What is Algorithmic Trading and How Does It Work?

What is Algorithmic Trading and How Does It Work?

What Is Algorithmic Trading? Algorithmic trading (also called automated trading, black-box trading, or algo-trading) uses a computer program that follows a defined set of instructions (an algorithm) to place a trade. The trade, in theory, can generate profits at a speed and frequency that is impossible for a human trader.

The defined sets of instructions are based on timing, price, quantity, or any mathematical model. Apart from profit opportunities for the trader, algo-trading renders markets more liquid and trading more systematic by ruling out the impact of human emotions on trading activities.

Benefits of Algorithmic Trading

Trades are executed at the best possible prices. Trade order placement is instant and accurate (there is a high chance of execution at the desired levels). Trades are timed correctly and instantly to avoid significant price changes. Reduced transaction costs. Simultaneous automated checks on multiple market conditions.

Requirements for Algorithmic Trading

Computer-programming knowledge to program the required trading strategy, hired programmers, or pre-made trading software. Network connectivity and access to trading platforms to place orders. Access to market data feeds that will be monitored by the algorithm for opportunities to place orders.

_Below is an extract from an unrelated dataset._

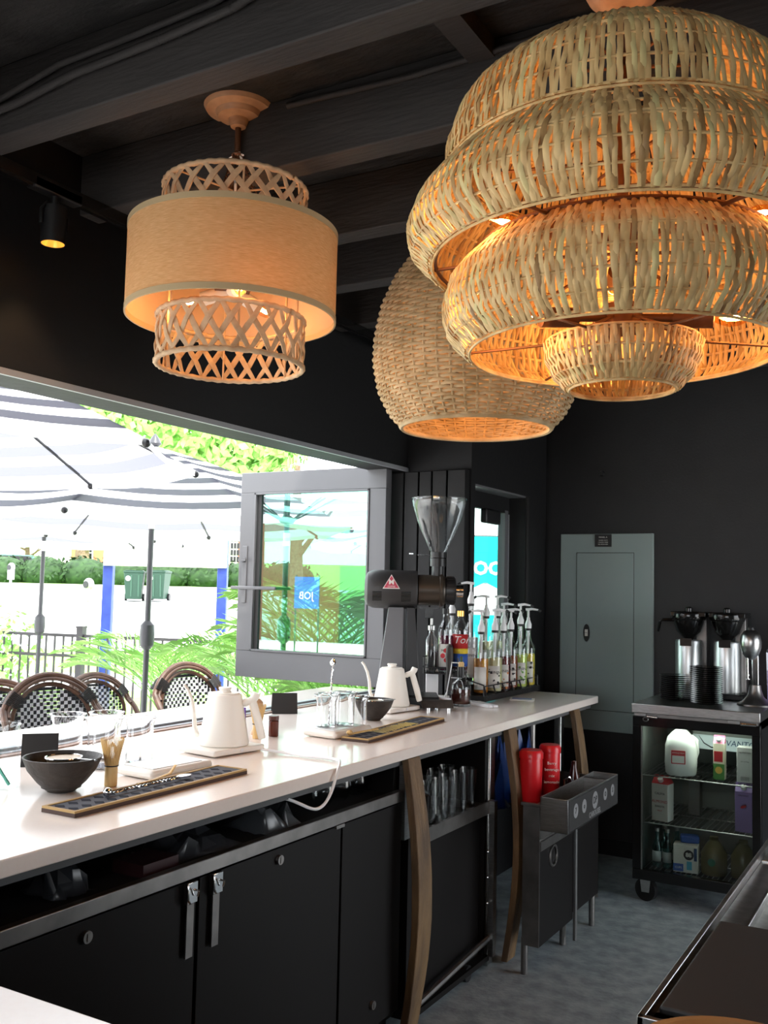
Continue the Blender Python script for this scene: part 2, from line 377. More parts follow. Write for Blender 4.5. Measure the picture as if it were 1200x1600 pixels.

The ability and infrastructure to backtest the system once it is built before it goes live on real markets. Available historical data for backtesting depending on the complexity of rules implemented in the algorithm.

Common Trading Strategies Used in Algorithmic Trading

The most common algorithmic trading strategies follow trends in moving averages, channel breakouts, price level movements, and related technical indicators. These are the easiest and simplest strategies to implement through algorithmic trading because these strategies do not involve making any predictions or price forecasts.